• _The exercise_
Copy out the whole listing exactly as written, leaving the pictures behind.

• _Data provided_
▬▬▬▬▬▬
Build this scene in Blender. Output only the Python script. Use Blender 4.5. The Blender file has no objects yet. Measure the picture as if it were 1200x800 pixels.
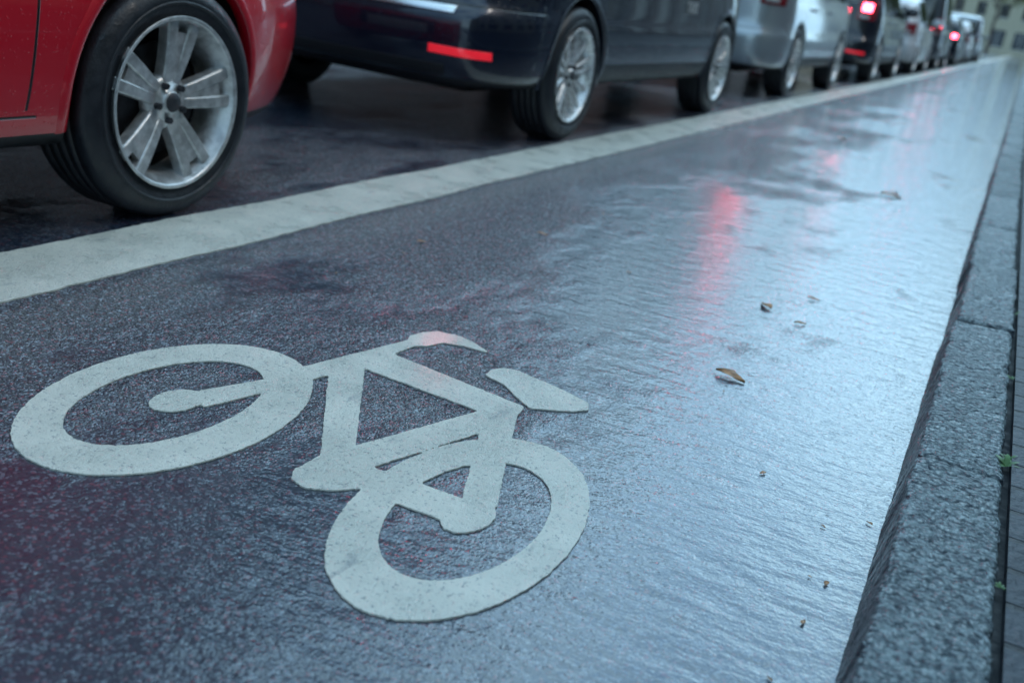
import bpy, bmesh, math, random
import numpy as np
from mathutils import Vector, Matrix, noise
from mathutils.bvhtree import BVHTree
random.seed(7); rng=np.random.default_rng(7)
scene=bpy.context.scene
scene.view_settings.view_transform='Standard'; scene.view_settings.look='None'; scene.view_settings.exposure=0
COL=scene.collection

# ------------------------------------------------------------------ helpers
def link(o,parent=None):
    COL.objects.link(o)
    if parent is not None: o.parent=parent
    return o
def empty(name,loc=(0,0,0)):
    o=bpy.data.objects.new(name,None); o.location=loc; o.empty_display_size=.2; return link(o)
def mesh_obj(name,verts,faces,mats=(),parent=None,smooth=False,fm=None):
    me=bpy.data.meshes.new(name); me.from_pydata([tuple(v) for v in verts],[],[tuple(f) for f in faces]); me.update()
    for m in mats: me.materials.append(m)
    if fm is not None: me.polygons.foreach_set('material_index',fm)
    if smooth: me.polygons.foreach_set('use_smooth',[True]*len(me.polygons))
    return link(bpy.data.objects.new(name,me),parent)
def bm_obj(name,bm,mats=(),parent=None,smooth=False):
    me=bpy.data.meshes.new(name); bm.to_mesh(me); bm.free()
    for m in mats: me.materials.append(m)
    if smooth: me.polygons.foreach_set('use_smooth',[True]*len(me.polygons))
    return link(bpy.data.objects.new(name,me),parent)
def box_bm(bm,lo,hi,bev=0,seg=2,mi=0):
    r=bmesh.ops.create_cube(bm,size=1); vs=r['verts']
    c=[(a+b)/2 for a,b in zip(lo,hi)]; s=[b-a for a,b in zip(lo,hi)]
    for v in vs: v.co=Vector((c[0]+v.co.x*s[0],c[1]+v.co.y*s[1],c[2]+v.co.z*s[2]))
    fs=list({f for v in vs for f in v.link_faces})
    for f in fs: f.material_index=mi
    if bev>0:
        es=list({e for v in vs for e in v.link_edges})
        bmesh.ops.bevel(bm,geom=es,offset=bev,segments=seg,profile=.5,affect='EDGES',material=-1)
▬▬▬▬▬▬
• _Output below_
Build this scene in Blender. Output only the Python script. Use Blender 4.5. The Blender file has no objects yet. Measure the picture as if it were 1200x800 pixels.
import bpy, bmesh, math, random
import numpy as np
from mathutils import Vector, Matrix, noise
from mathutils.bvhtree import BVHTree
random.seed(7); rng=np.random.default_rng(7)
scene=bpy.context.scene
scene.view_settings.view_transform='Standard'; scene.view_settings.look='None'; scene.view_settings.exposure=0
COL=scene.collection

# ------------------------------------------------------------------ helpers
def link(o,parent=None):
    COL.objects.link(o)
    if parent is not None: o.parent=parent
    return o
def empty(name,loc=(0,0,0)):
    o=bpy.data.objects.new(name,None); o.location=loc; o.empty_display_size=.2; return link(o)
def mesh_obj(name,verts,faces,mats=(),parent=None,smooth=False,fm=None):
    me=bpy.data.meshes.new(name); me.from_pydata([tuple(v) for v in verts],[],[tuple(f) for f in faces]); me.update()
    for m in mats: me.materials.append(m)
    if fm is not None: me.polygons.foreach_set('material_index',fm)
    if smooth: me.polygons.foreach_set('use_smooth',[True]*len(me.polygons))
    return link(bpy.data.objects.new(name,me),parent)
def bm_obj(name,bm,mats=(),parent=None,smooth=False):
    me=bpy.data.meshes.new(name); bm.to_mesh(me); bm.free()
    for m in mats: me.materials.append(m)
    if smooth: me.polygons.foreach_set('use_smooth',[True]*len(me.polygons))
    return link(bpy.data.objects.new(name,me),parent)
def box_bm(bm,lo,hi,bev=0,seg=2,mi=0):
    r=bmesh.ops.create_cube(bm,size=1); vs=r['verts']
    c=[(a+b)/2 for a,b in zip(lo,hi)]; s=[b-a for a,b in zip(lo,hi)]
    for v in vs: v.co=Vector((c[0]+v.co.x*s[0],c[1]+v.co.y*s[1],c[2]+v.co.z*s[2]))
    fs=list({f for v in vs for f in v.link_faces})
    for f in fs: f.material_index=mi
    if bev>0:
        es=list({e for v in vs for e in v.link_edges})
        bmesh.ops.bevel(bm,geom=es,offset=bev,segments=seg,profile=.5,affect='EDGES',material=-1)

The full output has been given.